Zhang’s homecoming

Veteran director breaks new ground with movie set in Cultural Revolution

67th Cannes Film Festival - Coming Home Screening

Zhang Huiwen: the starlet in Zhang’s latest film

During the promotion of his new movie Coming Home director Zhang Yimou stressed that he wasn’t just rehashing the arthouse panache of his early films. “I do want to return to political filmmaking,” he said. “I will go back to my roots. But like the characters in this film, I am not the same as I once was, and I won’t go back to [political films] in the same way.”

What is not in doubt is that Coming Home deals with a highly ‘political’ period. It is set during the Cultural Revolution – an era normally viewed as taboo in Chinese cinema – and follows the traumatic story of an intellectual banished to the countryside.

Zhang’s first films came out in the 1980s and were unsparing, gritty tales that won him international fame. But his latest offering, which is based on the final 30 pages of the novel The Criminal Lu Yanshi by Yan Geling, is not quite as edgy. It sidesteps most of the hardship of the Cultural Revolution and focuses more on the enduring love story of a couple who survived it.

The film tells the story of Lu Yanshi, who, upon returning home at the end of the Cultural Revolution, discovers that his wife (played by Gong Li) fails to recognise him because of “psychogenic amnesia”. Lu has to try all manner of trickery – like pretending to be a neighbour who comes to read her husband’s letters – to help jolt her memory.

As Zhang himself puts it: “[The film] is not so much about the Cultural Revolution but its aftermath: how do you repair your life and still pay the debt of the Cultural Revolution?”

Some critics say they feel a tad underwhelmed: “Perhaps his vision, ideas and creativity have been blunted over the years. A decade of political mass destruction now turns into a 110-minute love story under Zhang’s helm,” opined Yangcheng Evening News.

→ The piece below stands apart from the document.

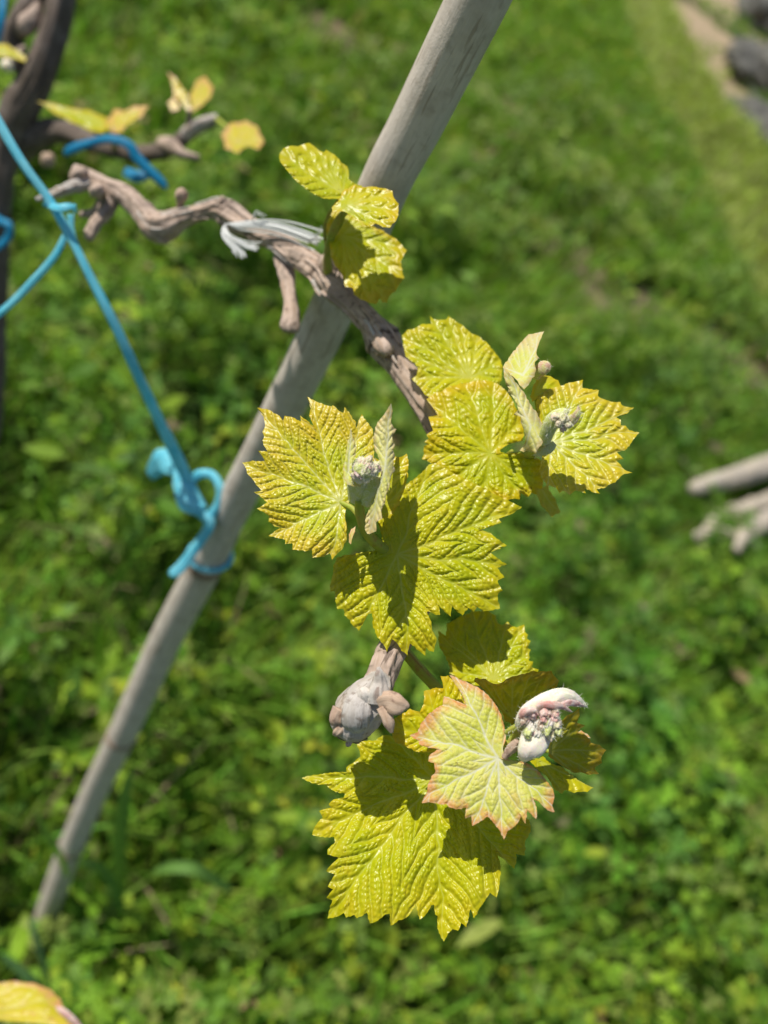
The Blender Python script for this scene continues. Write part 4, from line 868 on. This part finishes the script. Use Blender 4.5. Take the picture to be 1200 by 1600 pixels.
o, h = make_leaf('c6', [(740, 560), (820, 530), (870, 575), (930, 592), (1000, 650), (1060, 690), (1115, 715), (1080, 740), (1000, 745), (950, 730), (930, 755), (880, 720), (850, 660), (790, 610)],
    (800, 560), [(1112, 716), (1000, 655), (935, 750)], .3215, (.30, .6), 0, M_LEAFG, sh, 16, 1.0, 46)
petiole(sh, h, .3215, (803, 1166), .317, w0=6, w1=7)
o, h = make_leaf('c6', [(1000, 400), (1040, 380), (1080, 400), (1100, 425), (1060, 425)], (1002, 405), [(1098, 422)], .322, (0, .3), 0, M_LEAFDOWN, sh, 12, .4, 47)
o, h = make_leaf('c6', [(600, 400), (585, 330), (560, 260), (520, 200), (470, 150), (400, 110), (330, 80), (270, 50), (310, 110), (340, 140), (355, 200), (365, 228), (320, 210), (240, 180), (232, 230), (180, 260), (110, 330), (85, 390), (40, 410), (90, 440), (95, 462), (150, 480), (215, 485), (150, 530), (145, 560), (180, 570), (190, 620), (150, 680), (140, 740), (110, 805), (150, 800), (200, 805), (230, 815), (255, 810), (270, 830), (310, 840), (370, 830), (365, 895), (400, 880), (405, 940), (440, 920), (495, 880), (530, 920), (565, 960), (590, 1018), (610, 970), (640, 950), (670, 920), (690, 880), (715, 925), (725, 845), (750, 870), (780, 900), (780, 830), (760, 780), (800, 800), (850, 850), (887, 858), (870, 820), (885, 775), (880, 730), (850, 690), (810, 640), (770, 600), (720, 570), (660, 560), (600, 556), (575, 545), (580, 480), (600, 440)],
    (555, 542), [(50, 412), (300, 68), (120, 790), (405, 936), (588, 1012), (884, 856)], .3085, (.0, .28), .8, M_LEAFDOWN, sh, 20, .75, 48, label='pale downy young leaf with pink toothed margin')
petiole(sh, h, .3085, (802, 1160), .314, w0=11, w1=8, mat=M_WOOLG)
W = [wool([(1078, 243, .309, 6), (1040, 218, .306, 44), (990, 195, .303, 80), (930, 185, .300, 110), (860, 205, .298, 116), (790, 235, .297, 110), (730, 270, .297, 90), (690, 315, .298, 66), (672, 360, .300, 30)], 'c6', M_WOOLW, 101, parent=sh, flat=.5, rough=.26, seg=48),
     wool([(1060, 238, .307, 10), (1010, 222, .303, 40), (965, 215, .300, 46), (930, 225, .298, 20)], 'c6', M_PINK, 107, parent=sh, flat=.6, rough=.3),
     wool([(720, 330, .298, 30), (700, 290, .295, 54), (735, 262, .293, 50), (780, 262, .293, 24)], 'c6', M_PINK, 108, parent=sh, flat=.6, rough=.35),
     wool([(800, 350, .303, 120), (785, 410, .299, 168), (755, 460, .297, 166), (725, 505, .297, 120), (704, 545, .299, 56), (698, 552, .300, 16)], 'c6', M_WOOLW, 102, parent=sh, flat=.7, rough=.07, seg=32),
     wool([(985, 270, .300, 10), (930, 240, .297, 34), (880, 230, .295, 46), (820, 225, .294, 30), (780, 240, .294, 20)], 'c6', M_PINK, 103, parent=sh, flat=.6, rough=.25),
     wool([(600, 395, .306, 26), (640, 375, .304, 44), (680, 350, .302, 40)], 'c6', M_PETIOLE, 104, parent=sh, flat=.8, rough=.1, name='stalk'),
     wool([(590, 540, .306, 30), (620, 500, .305, 50), (650, 470, .304, 60), (670, 440, .303, 40)], 'c6', M_TAN, 105, parent=sh, flat=.8, rough=.3, name='stipule'),
     wool([(840, 330, .300, 90), (890, 350, .298, 90), (915, 330, .298, 40)], 'c6', M_WOOLW, 106, parent=sh, flat=.8, rough=.2)]
r2 = np.random.default_rng(9); lst = []
for i in range(64):
    x = r2.uniform(695, 910); y = 262 + (x - 695) * .05 + r2.uniform(0, 140); 
    m = [M_PINK, M_LILAC, M_WOOLG, M_CREAM, M_WOOLW, M_TAN, M_LILAC][i % 7] if y > 300 else [M_PINK, M_TAN, M_PINK, M_LILAC][i % 4]
    lst.append((x, y, .2945 + r2.uniform(0, .002), r2.uniform(9, 23), m, (r2.uniform(.6, 1.3), r2.uniform(.7, 1.5), r2.uniform(.7, 1.2))))
W += balls(sh, 'c6', lst)
fuzz(sh, W, 3000, 6)

# ================================================================== YELLOW LEAF lower left corner
lf = thing('vine_shoot', 'yellow leaf with pink tip curling in from the lower left corner', 'vine shoot', tuple(P(-60, 1640, .62)))
o, h = make_leaf(None, [(-60, 1560), (-20, 1536), (20, 1532), (55, 1536), (80, 1546), (95, 1562), (100, 1575), (118, 1590), (130, 1612), (110, 1608), (90, 1592), (70, 1586), (40, 1580), (10, 1588), (-20, 1600), (-60, 1610)], (-50, 1590), [(126, 1608), (90, 1555), (30, 1534), (60, 1584)], .55, (.1, .7), 0, M_LEAFPINK, lf, 26, .35, 51, wave=.004)
V, f, a = tube(pathpx([(88, 1574, .5505, 6), (98, 1580, .549, 11), (112, 1592, .549, 11), (124, 1604, .55, 8), (132, 1614, .55, 3)]), 20, 10, flat=.4, rough=.15); obj('curled_tip', V, f, M_PINK, lf, a)
V, f, a = tube(pathpx([(-50, 1590, .552, 10), (-90, 1640, .58, 12), (-130, 1750, .64, 16), (-160, 1900, .75, 18)]), 12, 8); obj('stem', V, f, M_PETIOLE, lf, a)

# ================================================================== TWINES
def twine(rows, mat, parent, name, seed=0, flat=.62, seg=36, rough=.05, twist=18.0, n_per=14):
    rows = [(x, y, d, w * .82) for x, y, d, w in rows]
    V, f, a = tube(pathpx(rows), seg, n_per, flat=flat, rough=rough, rfreq=60, seed=seed, twist=twist, ridges=.22); return obj(name, V, f, mat, parent, a)
tw = thing('blue_twine', 'bright blue baling twine stretched from the vine to the stake', 'twine', tuple(P(330, 850, .57)))
twine([(-30, 142, 0.4700, 15), (0, 195, 0.4730, 16), (40, 262, 0.4780, 16), (75, 310, 0.4840, 16), (100, 352, 0.4870, 17), (118, 385, 0.4890, 16), (140, 430, 0.4930, 17), (175, 500, 0.5020, 18), (215, 585, 0.5236, 19), (250, 660, 0.5632, 20), (280, 722, 0.5983, 22), (300, 762, 0.6138, 20), (318, 795, 0.6194, 18)], M_BLUE, tw, 'strand', 1)
twine([(106, 362, 0.4890, 14), (85, 400, 0.4940, 14), (50, 440, 0.5030, 14), (10, 480, 0.5150, 14), (-40, 520, 0.5300, 14)], M_BLUE, tw, 'side_strand', 2)
twine([(70, 318, 0.4920, 10), (92, 325, 0.4780, 15), (112, 322, 0.4800, 13), (118, 330, 0.4950, 8)], M_BLUE, tw, 'wrap', 12)
twine([(110, 335, 0.4920, 12), (112, 360, 0.4940, 10), (122, 395, 0.4970, 10), (130, 410, 0.5000, 8)], M_BLUE, tw, 'wrap', 13)
twine([(296, 752, 0.6138, 16), (312, 740, 0.6082, 16), (332, 742, 0.6059, 16), (344, 762, 0.6059, 17), (342, 785, 0.6104, 17), (330, 805, 0.6149, 16), (322, 830, 0.6182, 15)], M_BLUE, tw, 'loop', 3)
twine([(300, 790, 0.6115, 20), (318, 805, 0.6104, 20), (328, 820, 0.6126, 18), (312, 845, 0.6182, 18), (295, 868, 0.6227, 19), (282, 885, 0.6250, 20), (270, 896, 0.6261, 17), (266, 900, 0.6261, 6)], M_BLUE, tw, 'tail', 4)
twine([(284, 736, 0.6123, 26), (270, 726, 0.6286, 36), (254, 722, 0.6449, 44), (244, 730, 0.6591, 36), (234, 742, 0.6720, 22)], M_BLUE, tw, 'tail', 5, flat=.25, rough=.22)
twine([(284, 732, 0.6153, 26), (286, 755, 0.6138, 34), (296, 772, 0.6104, 36), (310, 790, 0.6115, 26), (316, 800, 0.6138, 10)], M_BLUE, tw, 'knot', 6, flat=.8, rough=.18)
twine([(280, 770, 0.6126, 16), (290, 786, 0.6070, 26), (306, 794, 0.6059, 22), (318, 790, 0.6104, 12)], M_BLUE, tw, 'knot', 7, flat=.8, rough=.15)
# the ring round the stake: follows the stake's own section
i8 = 8; c = sp_[i8]; ax = sp_[i8 + 1, :3] - sp_[i8 - 1, :3]; ax /= np.linalg.norm(ax)
c0 = sp_[8, :3] + ax * .012; e1 = R @ np.array([0, 0, 1.0]); e1 -= (e1 @ ax) * ax; e1 /= np.linalg.norm(e1); e2 = np.cross(ax, e1)
ring = []
for k_ in range(33):
    t_ = 2 * np.pi * k_ / 32; rr_ = c[3] * 1.10 + .0008
    ring.append(list(c0 + rr_ * (np.cos(t_) * e1 + np.sin(t_) * e2) + ax * .005 * np.sin(t_)) + [.0021])
V, f, a = tube(np.array(ring), 12, 4); obj('ring', V, f, M_BLUE, tw, a)

tie = thing('blue_tie', 'short blue twine with painted shade tied over the background vine shoot', 'twine', tuple(P(170, 230, .68)))
twine([(102, 240, .68, 12), (112, 234, .675, 18), (140, 224, .67, 16), (170, 217, .665, 16), (200, 226, .665, 16), (214, 246, .668, 17), (235, 268, .672, 18), (252, 284, .675, 16), (260, 294, .676, 6)], M_BLUESHADE, tie, 'strand', 8)
twine([(196, 268, .69, 16), (215, 276, .685, 22), (232, 270, .685, 18)], M_BLUESHADE, tie, 'knot', 9, rough=.15)
t3 = twine([(6, -20, .72, 14), (2, 30, .72, 14), (-4, 70, .73, 12)], M_BLUESHADE, None, 'blue_twine', 10); tag(t3, 'short length of blue twine with painted shade hanging at the top left corner', 'twine')
t4 = twine([(-20, 330, .80, 16), (0, 345, .785, 16), (14, 352, .78, 14), (12, 372, .785, 14), (-8, 390, .79, 14)], M_BLUESHADE, None, 'blue_twine', 11); tag(t4, 'blue twine wound round the dark trunk at the left edge', 'twine')

ws = thing('white_string', 'frayed white string lying along the vine cane beside the top leaves', 'string', tuple(P(420, 365, .46)))
r3 = np.random.default_rng(3)
def fan(name, ctrl, n, w, spread, seed):
    parts = []
    for i in range(n):
        j = r3.normal(0, 1, 2)
        rows = [(x + j[0] * spread * (k / (len(ctrl) - 1)) ** e_ , y + j[1] * spread * (k / (len(ctrl) - 1)) ** e_, d, w) for k, (x, y, d, e_) in enumerate(ctrl)]
        parts.append(tube(pathpx(rows), 6, 8, rough=.1, seed=seed + i))
    V, f, a = join(parts); obj(name, V, f, M_WHITE, ws, a)
fan('strand', [(356, 350, .460, 1), (380, 352, .456, .5), (410, 352, .450, .5), (440, 356, .444, .5), (470, 365, .438, .5), (496, 375, .434, .5)], 22, 2.6, 5.0, 1)
fan('strand', [(354, 350, .460, 1), (350, 358, .457, 1), (352, 370, .455, 1), (362, 382, .454, 1), (372, 390, .454, 1), (376, 398, .454, 1)], 20, 2.2, 5.5, 50)
fan('strand', [(352, 350, .460, 1), (356, 366, .456, 1), (372, 378, .453, 1), (388, 384, .452, 1), (402, 386, .452, 1)], 12, 1.8, 5, 80)
fan('fray', [(394, 345, .452, 1), (398, 336, .448, 1), (404, 330, .446, 1), (412, 333, .445, 1)], 5, 1.0, 3, 110)
fan('fray', [(492, 372, .432, 1), (496, 366, .430, 1), (499, 358, .428, 1)], 6, 1.2, 3, 120)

Others argue that Coming Home shouldn’t be considered as an art-house movie. “The film clearly has a commercial angle in mind. All the marketing skips the politics and centres on everlasting love. And the producers are also spending up to Rmb40 million ($6.4 million) to promote the film, far exceeding the total production cost,” snipes Gao Jun, a critic.

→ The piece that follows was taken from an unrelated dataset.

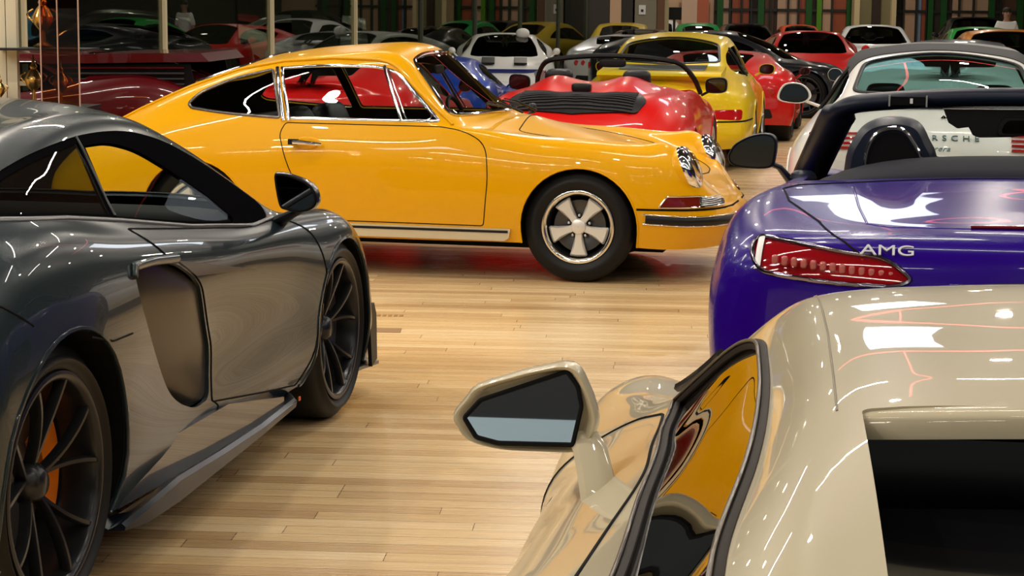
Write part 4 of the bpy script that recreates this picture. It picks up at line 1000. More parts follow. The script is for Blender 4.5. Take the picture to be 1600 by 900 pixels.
def beige_supercar():
    Bp = paint('beige_paint', (.50, .44, .31), metal=.0, rough=.35)
    root = thing('wedge_supercar', 'beige low supercar in the right foreground seen over its roof and left door mirror', 'car', (1.0431, 3.7636, 0), math.radians(81.5))
    K = Kit(root, net_wedge())
    K.arch('arch', -2.62, .345, .37, .2); K.arch('arch', 0.0, .335, .37, .19)
    gl = [(-2.62,.985,.03),(-2.62,1.015,.02),(-2.44,1.055,.05),(-2.08,1.078,.2),(-1.7,1.081,.2),(-1.40,1.078,.12),(-1.26,1.052,.06),(-1.13,1.005,.1),(-1.0,.940,.06),(-.92,.897,.02),(-1.0,.898,.03),(-1.45,.925,.2),(-1.9,.945,.2),(-2.3,.955,.1)]
    Lg = K.loop('glass', gl, box=(-2.9, -.8, .4, .75, .85, 1.13))
    Lw = K.loop('wglass', [(-1.27,0),(-1.25,.30,.1),(-1.20,.44,.06),(-1.0,.53,.15),(-.68,.60,.06),(-.56,.45,.1),(-.48,.22,.1),(-.46,0)], 'xy', box=(-1.5, -.3, -1, .7, .75, 1.2))
    K.loop('lid', [(-2.10,0),(-2.10,.412,.01),(-2.5,.400),(-3.0,.34,.05),(-3.05,0)], 'xy', box=(-3.15, -1.9, -1, .5, .8, 1.2))
    Lo = K.loop('door', [(-1.98,.90,.03),(-1.92,.60,.2),(-1.60,.24,.05),(-.52,.24,.05),(-.44,.45,.1),(-.50,.66,.08),(-.74,.83,.06),(-.90,.875,.02),(-1.45,.905,.1)], box=(-2.2, -.3, .5, 1.1, .2, .93))
    K.cut(130, 64)
    K.skin('body', 'body', Bp, M_MATTE)
    gm = glassmat('side_glass_reflective', (.10, .11, .11), .30)
    rub = mat('brown_black_rubber', (.020, .015, .013), .55, spec=.12)
    for sd in (1, -1):
        d = K.skin('door', 'door', Bp, M_MATTE, sides=(sd,)); K.strip('door_seam', Lo, .0028, M_MATTE, 0, sides=(sd,), parent=d)
        K.skin('glass', 'door_window', gm, gm, sides=(sd,), both=False, off=-.003)
        K.strip('window_seal', Lg, .0085, rub, .001, flat=.7, sides=(sd,), n=8); K.strip('window_trim', Lg, .0025, mat('warm_trim', (.12, .10, .08), .3, .5), .009, sides=(sd,))
        K.strip('roof_seam', K.loop(None, [(-1.22,.455),(-1.40,.447),(-1.7,.438),(-2.09,.434)], 'xy', box=(-2.3, -1.1, .3, .6, 1.0, 1.2), closed=False), .0012, mat('seam_beige', (.20, .17, .12), .5), 0, closed=False, sides=(sd,))
        K.strip('wiper', K.loop(None, [(-1.02,.575),(-.86,.62),(-.72,.66)], 'xy', box=(-1.3, -.5, .3, .75, .75, 1.2), closed=False), .008, M_BLK, .014, closed=False, sides=(sd,))
    K.skin('wglass', 'windscreen', M_GLD, M_GLD, both=False, off=-.004)
    P, N = half_closed(K, Lw, .001); q = MB(); q.tube(P, .009, 6, True, .6, N); q.build('windscreen_seal', M_BLK, root)
    # roof trailing lip and the dark engine cover below it
    V = []; F = []; cols = 20; prof = [(-2.085,.003),(-2.11,.002),(-2.128,-.001),(-2.132,-.005),(-2.132,-.023),(-2.10,-.026)]
    for j in range(cols+1):
        s = -1+2*j/cols; y = .412*s; zc = 1.152 - .016*abs(s)**2.6 
        for x, dz in prof: V.append((x + .02*(abs(s)**6), y, zc+dz))
    m_ = len(prof)
    for j in range(cols):
        for i in range(m_): F.append((j*m_+i, j*m_+(i+1) % m_, (j+1)*m_+(i+1) % m_, (j+1)*m_+i))
    F += [tuple(range(m_)), tuple(cols*m_+i for i in range(m_))]
    q = MB(); q.add(V, F); q.build('roof_lip', Bp, root, ang=50)
    lid = bpy.data.objects.new('engine_cover', None); COL.objects.link(lid); lid.parent = root
    V = []; F = []
    for i in range(9):
        x = -2.12 - .11*i; w = .408 - .012*i
        for j in range(13):
            s = -1+2*j/12; V.append((x, w*s, 1.06 - .020*i - .01*s*s))
    for i in range(8):
        for j in range(12): a = i*13+j; F.append((a, a+1, a+14, a+13))
    mesh('cover_glass', V, F, mat('black_gloss_glass', (.006, .006, .007), .08, 0, .6), lid)
    out = [(.956,.927),(.938,.952),(.922,.970),(.871,.988),(.830,1.000),(.798,1.006),(.778,1.000),(.764,.975),(.756,.955),(.750,.926),(.760,.897),(.778,.881),(.83,.879),(.888,.880),(.932,.890),(.950,.908)]
    glass = [(.939,.926),(.916,.952),(.793,.997),(.777,.976),(.771,.949),(.782,.894),(.889,.892),(.921,.899)]
    door_mirror(root, -1.22, out, Bp, .11, glass=glass, gm=mat('pale_mirror', (.75, .85, .95), .01, 1.), r=.004, tilt=7.6, stalk=[(-1.20,.770,.90,.026),(-1.22,.757,.885,.027),(-1.25,.745,.852,.028),(-1.28,.735,.825,.030),(-1.29,.72,.80,.03)])
    cabin(root, -2.0, -.7, .60, .25, .80, M_MATTE, -.80)
    for y in (.34, -.34): seat(root, -1.55, y, .25, M_BLK, h=.52, w=.44, lean=.38)
    K.wells(M_MATTE, .3); K.archx = [(-2.62, .42, .55), (0, .42, .55)]; underbody(root, K, M_MATTE)
    dk = MATS['black_alloy']
    for sd in (1, -1):
        wheel(root, 0, .80*sd, .335, .335, .245, .256, 'dark', sd, dk); wheel(root, -2.62, .79*sd, .345, .345, .30, .262, 'dark', sd, dk)
    return root, K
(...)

But moviegoers don’t seem to mind: “My conclusion is that it is the best film Zhang Yimou has made and will make in this century… He is still exploring ways of using a film to review, examine and even criticise the shortcomings of a unique era. A lot of these things still have strong practical significance today,” says Suo Yabin, an associate professor at Communication University.

“I watched Coming Home with my in-laws and my wife. My tears couldn’t stop flowing… But my mother-in-law says the film shows very little history, the actual brutality was much greater,” Dan Bin, a popular microblogger with over 7 million followers, wrote on weibo.

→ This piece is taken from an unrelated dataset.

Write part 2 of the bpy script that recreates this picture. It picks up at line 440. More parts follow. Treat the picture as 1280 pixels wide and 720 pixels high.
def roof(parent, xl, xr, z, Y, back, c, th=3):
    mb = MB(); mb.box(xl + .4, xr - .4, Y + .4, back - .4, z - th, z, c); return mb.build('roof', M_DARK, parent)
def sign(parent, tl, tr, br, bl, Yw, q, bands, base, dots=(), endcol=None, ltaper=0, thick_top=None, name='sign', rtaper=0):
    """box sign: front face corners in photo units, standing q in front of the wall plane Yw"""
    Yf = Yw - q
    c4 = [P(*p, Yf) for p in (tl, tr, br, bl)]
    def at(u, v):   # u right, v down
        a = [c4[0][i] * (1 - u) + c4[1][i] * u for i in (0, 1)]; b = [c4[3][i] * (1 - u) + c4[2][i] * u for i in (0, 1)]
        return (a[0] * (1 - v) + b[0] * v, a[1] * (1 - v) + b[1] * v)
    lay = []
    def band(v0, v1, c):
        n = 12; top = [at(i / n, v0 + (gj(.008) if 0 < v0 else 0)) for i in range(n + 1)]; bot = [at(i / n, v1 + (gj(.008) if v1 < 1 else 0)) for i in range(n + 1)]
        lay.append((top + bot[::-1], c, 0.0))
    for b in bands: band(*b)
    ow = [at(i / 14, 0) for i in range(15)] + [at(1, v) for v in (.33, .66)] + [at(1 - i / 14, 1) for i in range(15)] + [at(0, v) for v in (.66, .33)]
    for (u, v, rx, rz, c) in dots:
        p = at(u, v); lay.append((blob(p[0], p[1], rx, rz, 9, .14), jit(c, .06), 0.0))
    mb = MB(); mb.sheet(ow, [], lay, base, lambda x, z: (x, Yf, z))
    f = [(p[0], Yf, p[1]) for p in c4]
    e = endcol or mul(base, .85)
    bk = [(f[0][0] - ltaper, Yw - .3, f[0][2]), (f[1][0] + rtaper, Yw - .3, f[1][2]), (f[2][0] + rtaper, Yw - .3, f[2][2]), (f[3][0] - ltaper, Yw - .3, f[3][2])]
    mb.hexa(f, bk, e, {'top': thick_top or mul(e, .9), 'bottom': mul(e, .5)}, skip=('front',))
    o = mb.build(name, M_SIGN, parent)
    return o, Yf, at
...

At an advance screening, Hollywood Reporter also noticed that several older viewers sat tearfully in the cinema long after the credits had rolled. “I watched the entire film in tears,” Yuan Li, editor of the Chinese Wall Street Journal, also admitted.

While the film seems to have struck a chord with the older generation, younger netizens grumbled that it was “too slow”. Some even said they were “bored to tears”. As one mused online: “Older people quietly weep in the cinema while those born in the post-90s generation fall asleep.”

Snooze or snuffle, Coming Home has been a financial success, making over Rmb200 million at the box office since it opened on May 16. Revenues of more than Rmb300 million would be a record for an art-house film in China.

Industry insiders have also suggested that the success of Coming Home proves the commercial value of films that target an older audience. “Through strong word of mouth, more and more middle-aged audiences are lured back to the theatre again,” says Bai Hui, a cinema operator.